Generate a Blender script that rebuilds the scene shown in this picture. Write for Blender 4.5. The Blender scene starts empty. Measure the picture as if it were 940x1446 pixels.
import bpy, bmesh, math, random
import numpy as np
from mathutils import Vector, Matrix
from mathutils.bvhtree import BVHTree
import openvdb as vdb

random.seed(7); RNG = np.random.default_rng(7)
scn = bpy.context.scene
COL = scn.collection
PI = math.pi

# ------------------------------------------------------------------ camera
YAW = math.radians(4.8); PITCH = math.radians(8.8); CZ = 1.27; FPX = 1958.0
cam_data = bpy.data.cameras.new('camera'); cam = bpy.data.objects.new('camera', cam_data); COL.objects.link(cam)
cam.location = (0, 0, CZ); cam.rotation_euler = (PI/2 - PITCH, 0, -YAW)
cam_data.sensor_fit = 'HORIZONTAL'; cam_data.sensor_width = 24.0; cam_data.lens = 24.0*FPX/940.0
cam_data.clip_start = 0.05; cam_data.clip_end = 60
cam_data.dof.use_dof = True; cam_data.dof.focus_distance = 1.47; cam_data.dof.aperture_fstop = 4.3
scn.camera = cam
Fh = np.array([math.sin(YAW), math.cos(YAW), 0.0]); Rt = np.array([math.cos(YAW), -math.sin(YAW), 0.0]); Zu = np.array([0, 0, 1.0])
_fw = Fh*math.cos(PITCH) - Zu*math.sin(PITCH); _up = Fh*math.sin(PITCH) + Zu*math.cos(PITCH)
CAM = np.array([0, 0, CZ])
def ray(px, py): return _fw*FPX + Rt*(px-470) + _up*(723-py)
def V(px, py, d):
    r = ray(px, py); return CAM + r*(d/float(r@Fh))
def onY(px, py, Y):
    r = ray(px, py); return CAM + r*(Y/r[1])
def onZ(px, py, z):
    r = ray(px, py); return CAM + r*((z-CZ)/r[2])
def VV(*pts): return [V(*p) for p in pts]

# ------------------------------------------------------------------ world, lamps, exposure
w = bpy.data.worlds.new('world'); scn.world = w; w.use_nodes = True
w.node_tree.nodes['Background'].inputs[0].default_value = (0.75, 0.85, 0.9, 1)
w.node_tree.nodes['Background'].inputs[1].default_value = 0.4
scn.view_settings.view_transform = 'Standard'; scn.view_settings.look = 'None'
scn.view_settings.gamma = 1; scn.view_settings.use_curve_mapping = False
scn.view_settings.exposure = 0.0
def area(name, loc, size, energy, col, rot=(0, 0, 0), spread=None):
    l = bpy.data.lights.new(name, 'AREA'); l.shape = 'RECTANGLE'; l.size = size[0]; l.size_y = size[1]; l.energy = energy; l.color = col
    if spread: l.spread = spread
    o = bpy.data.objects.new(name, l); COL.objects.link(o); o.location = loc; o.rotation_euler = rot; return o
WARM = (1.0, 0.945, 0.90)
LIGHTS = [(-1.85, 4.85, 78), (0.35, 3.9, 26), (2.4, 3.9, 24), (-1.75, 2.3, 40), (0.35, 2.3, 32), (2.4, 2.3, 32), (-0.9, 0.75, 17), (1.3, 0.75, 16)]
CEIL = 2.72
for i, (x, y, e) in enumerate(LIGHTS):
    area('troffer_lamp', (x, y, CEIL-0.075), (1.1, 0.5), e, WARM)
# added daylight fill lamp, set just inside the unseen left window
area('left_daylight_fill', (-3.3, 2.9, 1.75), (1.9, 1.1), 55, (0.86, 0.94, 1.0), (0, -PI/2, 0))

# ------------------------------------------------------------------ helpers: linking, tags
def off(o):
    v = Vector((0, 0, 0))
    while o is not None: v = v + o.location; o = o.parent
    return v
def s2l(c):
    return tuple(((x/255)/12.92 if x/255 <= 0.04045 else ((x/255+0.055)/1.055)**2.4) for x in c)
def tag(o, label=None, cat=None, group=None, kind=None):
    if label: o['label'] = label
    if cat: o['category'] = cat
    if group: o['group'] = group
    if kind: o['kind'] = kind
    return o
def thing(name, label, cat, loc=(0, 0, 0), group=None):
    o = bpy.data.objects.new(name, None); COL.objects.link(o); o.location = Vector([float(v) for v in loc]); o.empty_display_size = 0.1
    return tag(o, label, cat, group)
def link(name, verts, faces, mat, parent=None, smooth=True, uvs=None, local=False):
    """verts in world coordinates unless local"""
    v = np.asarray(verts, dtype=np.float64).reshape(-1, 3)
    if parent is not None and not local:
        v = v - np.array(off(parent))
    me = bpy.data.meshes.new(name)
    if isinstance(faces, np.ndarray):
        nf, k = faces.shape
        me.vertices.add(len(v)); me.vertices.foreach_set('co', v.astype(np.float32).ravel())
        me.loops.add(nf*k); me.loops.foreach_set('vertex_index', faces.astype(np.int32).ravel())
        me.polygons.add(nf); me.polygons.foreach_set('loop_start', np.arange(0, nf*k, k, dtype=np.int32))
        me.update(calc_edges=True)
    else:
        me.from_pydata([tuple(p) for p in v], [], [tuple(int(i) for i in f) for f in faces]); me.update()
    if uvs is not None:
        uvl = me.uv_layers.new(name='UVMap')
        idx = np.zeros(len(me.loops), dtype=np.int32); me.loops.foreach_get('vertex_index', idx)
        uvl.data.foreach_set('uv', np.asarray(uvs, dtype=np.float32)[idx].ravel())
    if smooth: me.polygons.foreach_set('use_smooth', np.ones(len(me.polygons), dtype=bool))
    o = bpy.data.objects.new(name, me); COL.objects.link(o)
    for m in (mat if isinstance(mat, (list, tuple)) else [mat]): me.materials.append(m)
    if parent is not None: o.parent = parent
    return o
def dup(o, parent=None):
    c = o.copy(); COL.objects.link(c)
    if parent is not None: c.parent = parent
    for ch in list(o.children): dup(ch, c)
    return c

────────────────

Output exactly the leading lines of the data, up to and including the line marked by "PI = math.pi".

Generate a Blender script that rebuilds the scene shown in this picture. Write for Blender 4.5. The Blender scene starts empty. Measure the picture as if it were 940x1446 pixels.
import bpy, bmesh, math, random
import numpy as np
from mathutils import Vector, Matrix
from mathutils.bvhtree import BVHTree
import openvdb as vdb

random.seed(7); RNG = np.random.default_rng(7)
scn = bpy.context.scene
COL = scn.collection
PI = math.pi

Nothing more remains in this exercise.